**Source data**
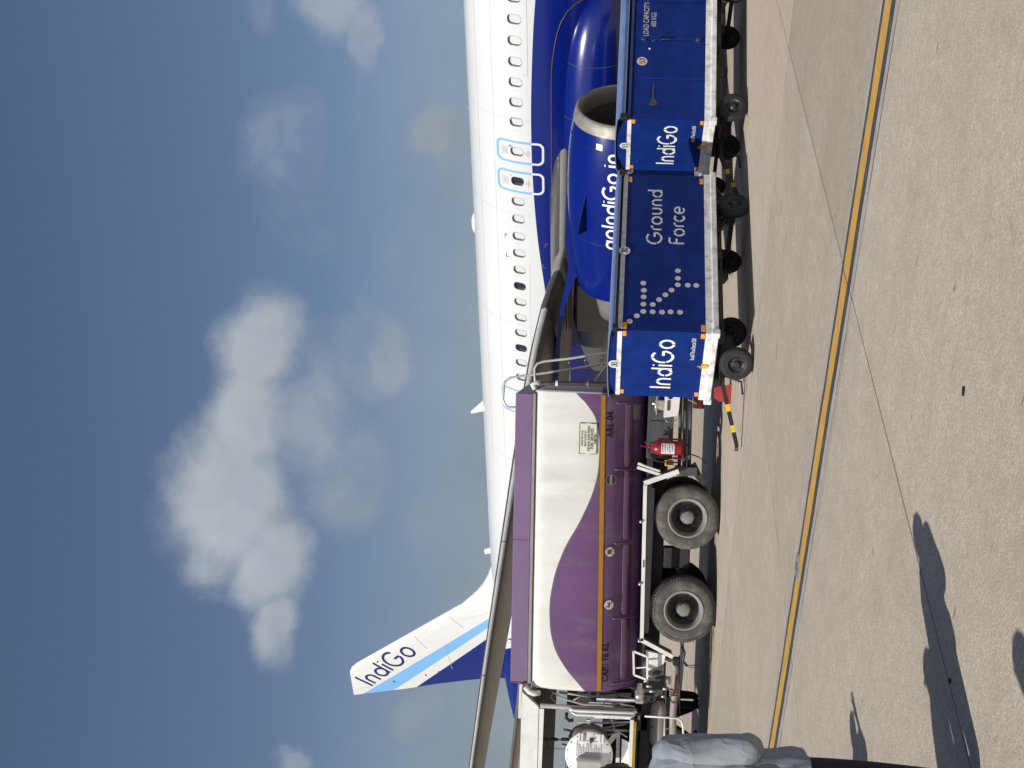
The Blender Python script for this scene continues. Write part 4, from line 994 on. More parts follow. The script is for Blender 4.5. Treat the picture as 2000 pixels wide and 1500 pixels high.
w1 = truck_wheel((-2.03, TY, .522), False); w2 = truck_wheel((-3.52, TY, .522), True)
w2['label'] = 'wheel with a deep block tread tyre caked in dried mud'
def bw(loc, r=.52, wd=.28):
    b = MB(); b.lathe([(0, .2), (0, r - .06), (.04, r - .01), (wd / 2, r), (wd - .04, r - .01), (wd, r - .06), (wd, .2)], (0, 0, 0), 'y', 30); o = bpy.data.objects.new('wheel', b.mesh('wheel', M_ctyre)); link(o, trk); o.location = T(loc); return o
for x in (-2.03, -3.52):
    bw((x, TY + .33, .52)); bw((x, TY + 1.75, .52)); bw((x, TY + 2.09, .52))
bw((-8.6, TY, .52)); bw((-8.6, TY + 2.0, .52))
# white wheel guard frame with plates reaching inboard
Mw = M_white
def gp(x, z, y=TY - .06): return (x, y, z)
b = MB()
b.beam(gp(-1.52, 1.225), gp(-4.03, 1.175), .05, .058); b.beam(gp(-1.505, 1.245), gp(-1.285, .70), .05, .075); b.beam(gp(-4.015, 1.19), gp(-4.26, .67), .05, .062)
b.beam(gp(-1.255, 1.365, TY - .02), gp(-1.36, .985, TY - .02), .04, .045); b.beam(gp(-1.20, 1.355, TY + .1), gp(-1.31, .99, TY + .1), .04, .04)
tb(b).build('wheel_guard', Mw, trk)
b = MB(); b.prism([(-1.50, TY - .03, 1.235), (-1.27, TY - .03, .695), (-1.24, TY - .03, .70), (-1.47, TY - .03, 1.245)], (0, .55, 0)); tb(b).build('mudguard', M_ggrey, trk)
b = MB(); b.prism([(-4.04, TY - .03, 1.19), (-4.27, TY - .03, .67), (-4.29, TY - .03, .68), (-4.06, TY - .03, 1.2)], (0, .55, 0))
tb(b).build('mudguard', M_ggrey, trk)
for (x, z) in ((-2.12, 1.27), (-3.12, 1.245), (-4.03, 1.215)):
    b = MB(); b.lathe([(-.06, .0), (-.06, .022), (.12, .022), (.13, .0)], (x, TY - .06, z), 'y', 12); tb(b).build('guard_pin', M_alu, trk)
b = MB(); b.box(-2.85, -2.73, TY - .09, TY - .084, 1.185, 1.205); tb(b).build('marker_plate', M_line, trk)
b = MB(); b.box(-3.98, -1.6, TY + .3, TY + .34, 1.06, 1.15); tb(b).build('side_channel', M_dark, trk)
# suspension springs between the wheels
b = MB()
for k in range(6): b.box(-3.3 + .08 * k, -2.25 - .08 * k, TY + .82, TY + .92, .50 + .028 * k, .524 + .028 * k)
b.box(-2.95, -2.6, TY + .7, TY + .95, .42, .86, bev=.02); tb(b).build('leaf_spring', M_dark, trk)
# equipment locker and rear parts below the tank
b = MB()
for i, (x0, x1) in enumerate(((-1.12, -.86), (-.852, -.50), (-.492, .10))): b.box(x0, x1, TY + .28, TY + .7, .80, 1.165, 0, bev=.008)
b.box(-1.12, .10, TY + .3, TY + .7, 1.17, 1.22, 0)
tb(b).build('equipment_locker', M_gpanel, trk)
b = MB()
for z, y in ((.70, .25), (.62, .22), (.54, .2)): b.tube([(-1.30, TY + y, z - .02), (.25, TY + y, z + .01)], .028, 8)
b.box(-.9, -.84, TY + .2, TY + .3, .5, .85); b.box(-.1, -.04, TY + .2, TY + .3, .5, .85); b.box(-1.36, -1.22, TY + .05, TY + .5, .40, .74)
tb(b).build('side_underrun_bar', M_gpanel, trk)
b = MB(); b.tube([(-1.02, TY + .28, .49), (-1.06, TY + .2, .36), (-1.16, TY + .18, .24), (-1.22, TY + .18, .23)], .010, 6); b.prism([(-1.25, TY + .1, .55), (-1.6, TY + .1, .22), (-1.58, TY + .1, .2), (-1.15, TY + .1, .42)], (0, .35, 0)); tb(b).build('mud_flap', M_dark, trk)
b = MB(); b.prism([(-.44, TY + .02, .97), (-.40, TY + .02, .76), (-.30, TY + .02, .735), (-.05, TY + .02, .725), (.03, TY + .02, .76), (.03, TY + .02, .965)], (0, .28, 0))
wb_ = tb(b).build('white_equipment_box', Mw, trk)
b = MB(); b.lathe([(0, .04), (-.02, .04), (-.03, .032), (-.03, 0)], T((-.10, TY + .02, .885)), 'y', 18); b.build('filler_cap', M_blackpaint, wb_)
b = MB(); b.box(-.32, -.16, TY + .005, TY + .02, .885, .925); tb(b).build('vent_slot', M_gpanel, wb_)
b = MB(); b.lathe([(0, .0), (0, .085), (.11, .085), (.13, .10), (.15, .10), (.15, 0)], (-.24, TY + .15, .97), 'z', 20); b.box(-.40, -.10, TY + .06, TY + .24, 1.085, 1.10); b.lathe([(0, .02), (.06, .02), (.07, 0)], (-.22, TY + .1, 1.10), 'z', 10); tb(b).build('pump_motor', M_alu, trk)
b = MB(); b.box(-.27, .06, TY + .05, TY + .30, .33, .50, 0, bev=.01); b.box(-.25, .05, TY + .035, TY + .05, .36, .47, 1); tb(b).build('tail_light', [M_dark, M_redlens], trk)
b = MB(); b.beam((-.19, TY, .46), (-.13, TY, .60), .012, .012); tb(b).build('tail_light_bracket', M_alu, trk)
b = MB(); b.tube([(-.43, TY + .12, .98), (-.50, TY + .08, .92), (-.51, TY + .08, .84), (-.46, TY + .1, .76)], .007, 6); tb(b).build('cable', M_steel, trk)
b = MB(); b.box(-1.22, -1.12, TY + .08, TY + .18, .78, .92, 0, bev=.01); b.box(-1.20, -1.14, TY + .06, TY + .08, .80, .90, 1); tb(b).build('valve_block', [M_yellow, M_dark], trk)
# fire extinguisher in its bracket
b = MB(); b.box(-1.10, -.77, TY + .0, TY + .20, .635, .66); b.box(-.795, -.77, TY + .02, TY + .2, .66, 1.06); b.box(-1.06, -.80, TY + .02, TY + .035, .98, 1.04); b.box(-1.10, -1.07, TY + .02, TY + .2, .66, .8); tb(b).build('extinguisher_bracket', M_red, trk)
ext = empty('fire_extinguisher', (-.92, TY - .02, .665), 0, 'red fire extinguisher strapped under the purple tank of the fuel truck', 'fire extinguisher')
b = MB(); b.lathe([(0, .105), (.02, .118), (.38, .118), (.44, .10), (.475, .05), (.48, .03), (.50, .03)], (0, 0, 0), 'z', 26, capstart=True, capend=True); b.build('cylinder', M_red, ext)
b = MB(); b.grid([[Vector((.121 * sin(a), -.121 * cos(a), z)) for a in [radians(t) for t in range(-50, 46, 8)]] for z in (.12, .33)]); lb = b.build('label_sticker', mat('extinguisher_label', (.62, .63, .64), .5, var=.35, vscale=25), ext)
b = MB()
for z, a0, a1 in ((.31, -30, 30), (.285, -35, 20), (.26, -30, 34), (.225, -20, 10), (.20, -36, 30), (.175, -32, 0), (.15, -30, 24)):
    b.grid([[Vector((.1225 * sin(radians(a0 + (a1 - a0) * k / 6)), -.1225 * cos(radians(a0 + (a1 - a0) * k / 6)), z + dz)) for k in range(7)] for dz in (0, .008)])
b.build('label_print', M_line, lb)
b = MB(); b.tube([(0, 0, .50), (0, 0, .54)], .022, 8); b.beam((-.0, 0, .53), (.09, -.02, .60), .02, .012); b.beam((0, 0, .54), (.02, -.02, .66), .02, .012); b.build('handle', M_red, ext)
b = MB(); b.tube([(-.02, -.01, .53), (-.14, -.03, .50), (-.21, -.03, .42), (-.23, -.03, .3), (-.225, -.03, .05), (-.20, -.02, .0)], .012, 8); b.build('hose', M_rubber, ext)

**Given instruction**
Using the material above, copy every line in which the string "parts" occurs.

**Response**
The Blender Python script for this scene continues. Write part 4, from line 994 on. More parts follow. The script is for Blender 4.5. Treat the picture as 2000 pixels wide and 1500 pixels high.
# equipment locker and rear parts below the tank